One can solve this problem either by a direct proof or using an extended version of Rice's theorem (Theorem II.4.2 in Oddifredi's book Classical Recursion Theory I, where it is attributed to Myhill, Sheperdson, McNaughton and Shapiro). I'll start by the latter.
Rice's theorem says that given a property $P$ of languages:
- either $P$ is trivial (i.e. either all languages satisfy $P$, or none does)
- or the set $\mathcal{A}$ = {$M$ | $L(M)$ has the property $P$} is not computable
But here we want to know whether $\mathcal{A}$ can be recursively enumerable (the current trend is to say "computably enumerable" instead). This can happen: take for example: {$M$ | $M$ halts on at least 7 inputs}
The generalized version of Rice's theorem says the following. Given a property $P$ of languages, the set $\mathcal{A}$ = {$M$ | $L(M)$ has the property $P$} is computably enumerable if and only if there exists a computably enumerable set $F$ of finite sets of strings such that: $M \in L \Leftrightarrow (\exists u \text{ finite})~[u \in F \text{ and } u \subseteq L(M)]$.
(Notice that it makes sense to talk about a computably enumerable set of finite sets of strings, as such objects can themselves be encoded by strings).
Here we have the set $\mathcal{A}$ = {$M$ | $HP$ reduces to $L(M)$}. Suppose $\mathcal{A}$ is finite. Then there exists a computably enumerable set $F$ as above. Now
- If $F$ is non-empty and contains a finite set of strings $u$, then let $M_u$ be a Turing machine whose domain $L(M_u)$ is exactly $u$ (this is easy to build). Then by definition of $F$, $M_u \in \mathcal{A}$, but this means that $HP$ reduces to $L(M_u)=u$, which is a finite set (hence computable), a contradiction since $HP$ is not computable.
- Or $F$ is empty, in which case $\mathcal{A}$ is also empty, but this is not the case as there does exist a machine $M_{HP}$ whose domain is exactly $HP$ (as $HP$ is computably enumerable).
We have a contradiction!
But if you don't like using too powerful theorems we can do this directly, via an adaptation of Yohay's proof. Let $\mathcal{A}$ = {$M$ | $HP$ reduces to $L(M)$}. If $\mathcal{A}$ were computably enumerable, it would reduce to the halting problem $HP$. To show that this is not the case, we will show that some set harder than $HP$ can be reduced to $\mathcal{A}$. We'll take the following: $INF$ = {$M$ | $L(M)$ is infinite}. The fact that $HP$ reduces to $INF$ but not vice-versa is standard (if you don't believe me, here is a nice and fairly easy exercise for you!).

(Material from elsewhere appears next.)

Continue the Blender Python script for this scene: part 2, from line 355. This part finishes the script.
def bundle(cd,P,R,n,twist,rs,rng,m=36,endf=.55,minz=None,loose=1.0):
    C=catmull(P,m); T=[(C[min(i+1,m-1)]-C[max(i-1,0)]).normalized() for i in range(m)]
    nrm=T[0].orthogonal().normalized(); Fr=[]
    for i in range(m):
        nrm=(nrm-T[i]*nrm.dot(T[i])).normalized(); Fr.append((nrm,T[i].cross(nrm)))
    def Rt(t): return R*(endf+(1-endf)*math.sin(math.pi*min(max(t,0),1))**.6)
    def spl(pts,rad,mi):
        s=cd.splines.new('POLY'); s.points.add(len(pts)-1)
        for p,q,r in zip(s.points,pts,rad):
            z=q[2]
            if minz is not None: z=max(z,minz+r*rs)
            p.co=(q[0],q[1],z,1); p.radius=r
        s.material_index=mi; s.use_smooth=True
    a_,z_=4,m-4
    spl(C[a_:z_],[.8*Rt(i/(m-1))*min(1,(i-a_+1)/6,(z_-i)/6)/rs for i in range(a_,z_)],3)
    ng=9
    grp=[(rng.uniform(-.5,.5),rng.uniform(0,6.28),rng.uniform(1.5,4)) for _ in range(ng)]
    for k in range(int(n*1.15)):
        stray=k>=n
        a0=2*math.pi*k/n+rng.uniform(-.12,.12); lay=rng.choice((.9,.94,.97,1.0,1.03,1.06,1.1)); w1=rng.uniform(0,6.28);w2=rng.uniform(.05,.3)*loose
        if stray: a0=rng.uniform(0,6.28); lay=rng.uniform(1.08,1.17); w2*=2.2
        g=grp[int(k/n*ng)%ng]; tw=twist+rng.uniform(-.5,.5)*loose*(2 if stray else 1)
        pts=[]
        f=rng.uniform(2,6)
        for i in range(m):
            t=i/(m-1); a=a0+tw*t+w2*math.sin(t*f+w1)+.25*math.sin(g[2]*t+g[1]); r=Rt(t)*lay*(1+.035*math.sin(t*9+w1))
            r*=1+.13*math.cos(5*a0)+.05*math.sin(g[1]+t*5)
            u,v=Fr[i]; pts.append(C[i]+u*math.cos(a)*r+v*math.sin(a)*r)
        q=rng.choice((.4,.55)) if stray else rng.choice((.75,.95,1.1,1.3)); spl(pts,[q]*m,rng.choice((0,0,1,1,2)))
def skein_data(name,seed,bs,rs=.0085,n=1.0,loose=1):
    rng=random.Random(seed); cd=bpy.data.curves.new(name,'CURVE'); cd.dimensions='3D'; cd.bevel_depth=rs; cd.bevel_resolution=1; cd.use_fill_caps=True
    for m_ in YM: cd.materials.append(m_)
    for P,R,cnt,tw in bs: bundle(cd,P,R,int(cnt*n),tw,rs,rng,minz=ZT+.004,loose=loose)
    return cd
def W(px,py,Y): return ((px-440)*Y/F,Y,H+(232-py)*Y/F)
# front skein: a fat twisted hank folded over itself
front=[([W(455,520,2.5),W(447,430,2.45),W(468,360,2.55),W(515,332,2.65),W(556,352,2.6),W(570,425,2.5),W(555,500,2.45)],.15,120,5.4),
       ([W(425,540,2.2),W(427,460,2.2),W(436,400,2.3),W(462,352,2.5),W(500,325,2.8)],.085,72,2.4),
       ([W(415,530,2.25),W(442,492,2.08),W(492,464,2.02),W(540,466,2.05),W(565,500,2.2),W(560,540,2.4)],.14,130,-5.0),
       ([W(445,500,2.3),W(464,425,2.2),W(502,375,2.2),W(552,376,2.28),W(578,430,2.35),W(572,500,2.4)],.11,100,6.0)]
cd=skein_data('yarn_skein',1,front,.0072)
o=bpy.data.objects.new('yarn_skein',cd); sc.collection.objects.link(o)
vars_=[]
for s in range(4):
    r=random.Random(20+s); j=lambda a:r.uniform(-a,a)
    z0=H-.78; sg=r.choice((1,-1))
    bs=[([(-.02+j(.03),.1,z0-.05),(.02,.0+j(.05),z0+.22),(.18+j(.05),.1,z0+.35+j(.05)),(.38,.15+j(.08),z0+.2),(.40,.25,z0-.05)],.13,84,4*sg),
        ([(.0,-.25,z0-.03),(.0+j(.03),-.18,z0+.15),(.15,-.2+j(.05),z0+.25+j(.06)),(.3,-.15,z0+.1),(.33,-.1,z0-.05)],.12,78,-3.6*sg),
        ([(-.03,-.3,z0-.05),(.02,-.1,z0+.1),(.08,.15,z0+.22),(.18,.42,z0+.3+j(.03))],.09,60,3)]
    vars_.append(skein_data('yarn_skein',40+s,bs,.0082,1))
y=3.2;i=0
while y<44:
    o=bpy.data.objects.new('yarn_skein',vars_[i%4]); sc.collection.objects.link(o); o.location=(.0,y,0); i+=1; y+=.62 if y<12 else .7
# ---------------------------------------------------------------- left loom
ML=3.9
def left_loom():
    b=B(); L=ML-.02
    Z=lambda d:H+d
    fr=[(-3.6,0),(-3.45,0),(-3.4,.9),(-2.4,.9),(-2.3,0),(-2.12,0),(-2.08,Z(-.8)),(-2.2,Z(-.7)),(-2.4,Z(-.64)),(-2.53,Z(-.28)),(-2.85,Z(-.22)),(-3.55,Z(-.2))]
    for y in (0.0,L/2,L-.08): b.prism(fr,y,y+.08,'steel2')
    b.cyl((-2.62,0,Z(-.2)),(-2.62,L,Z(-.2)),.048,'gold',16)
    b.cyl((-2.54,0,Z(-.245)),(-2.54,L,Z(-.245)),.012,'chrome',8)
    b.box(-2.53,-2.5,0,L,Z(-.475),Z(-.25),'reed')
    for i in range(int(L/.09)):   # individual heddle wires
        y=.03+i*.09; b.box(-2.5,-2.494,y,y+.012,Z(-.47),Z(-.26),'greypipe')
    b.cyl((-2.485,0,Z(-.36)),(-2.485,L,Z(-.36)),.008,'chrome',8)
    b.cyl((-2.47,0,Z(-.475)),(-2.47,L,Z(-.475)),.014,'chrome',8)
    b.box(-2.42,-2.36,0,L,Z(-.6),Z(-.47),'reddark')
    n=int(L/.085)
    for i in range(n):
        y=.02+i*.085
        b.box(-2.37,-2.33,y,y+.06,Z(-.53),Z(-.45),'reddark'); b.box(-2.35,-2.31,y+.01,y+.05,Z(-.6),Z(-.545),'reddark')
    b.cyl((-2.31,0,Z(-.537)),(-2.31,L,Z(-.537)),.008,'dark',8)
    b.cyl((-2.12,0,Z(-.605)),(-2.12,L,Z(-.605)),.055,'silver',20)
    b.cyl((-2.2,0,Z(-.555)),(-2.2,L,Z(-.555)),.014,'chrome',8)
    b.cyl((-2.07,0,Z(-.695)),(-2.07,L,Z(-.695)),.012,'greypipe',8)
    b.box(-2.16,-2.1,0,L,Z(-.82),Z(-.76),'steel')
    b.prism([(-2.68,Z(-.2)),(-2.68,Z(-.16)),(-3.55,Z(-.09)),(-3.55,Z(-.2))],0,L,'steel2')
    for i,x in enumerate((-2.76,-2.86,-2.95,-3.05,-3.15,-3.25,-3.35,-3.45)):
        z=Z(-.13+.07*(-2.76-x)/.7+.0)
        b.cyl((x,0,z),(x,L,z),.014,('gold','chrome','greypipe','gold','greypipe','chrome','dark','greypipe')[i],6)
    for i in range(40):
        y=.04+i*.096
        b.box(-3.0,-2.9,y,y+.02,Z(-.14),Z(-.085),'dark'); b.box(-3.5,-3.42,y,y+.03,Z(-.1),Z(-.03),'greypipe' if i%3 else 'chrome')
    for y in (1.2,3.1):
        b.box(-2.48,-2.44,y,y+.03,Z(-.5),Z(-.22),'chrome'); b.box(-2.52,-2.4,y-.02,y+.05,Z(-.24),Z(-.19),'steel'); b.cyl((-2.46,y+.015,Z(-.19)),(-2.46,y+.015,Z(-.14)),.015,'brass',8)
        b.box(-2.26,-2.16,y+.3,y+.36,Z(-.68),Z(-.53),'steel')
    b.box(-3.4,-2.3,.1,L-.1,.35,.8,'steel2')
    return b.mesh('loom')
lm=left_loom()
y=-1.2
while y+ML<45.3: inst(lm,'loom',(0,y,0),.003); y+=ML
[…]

Now we want to reduce $INF$ to $\mathcal{A}$. Let $M_{HP}$ be a fixed machine such that $L(M_{HP})=HP$. Let $M$ be any machine. Using $M$, construct the machine $M'$ which does the following.
For all input $x$, $M'$ counts the numbers of elements in $L(M)$. Whenever $n$ elements are found in $L(M)$, $M'$ runs the computation of $M_{HP}(x)$ during $n$ steps of computation. If this halts at any point, then $M'$ halts too, if not it waits to find more elements in $L(M)$ and repeats the process. There are two cases:
- If $M \notin INF$, then calling $k$ the number of elements of $L(M)$, by construction $M'$ will only emulate $M_{HP}$ during $k$ steps of computation for any input. For large inputs (|x|>k), this will be insufficient as $k$ steps won't even be enough to read the input! Hence $M'$ will not halt for all inputs $x$ such that $|x|>k$, hence $L(M')$ is finite, and hence $L(M') \notin HP$
- If $M \in INF$, then for any input $x$, $M'$ emulates $M_{HP}$ for infinitely many steps of computation, hence $L(M')=L(M_{HP})=HP$. And therefore $M' \in \mathcal{A}$.
We have proven $M \in INF \Leftrightarrow M' \in \mathcal{A}$, so $INF$ reduces to $\mathcal{A}$, which is what we wanted.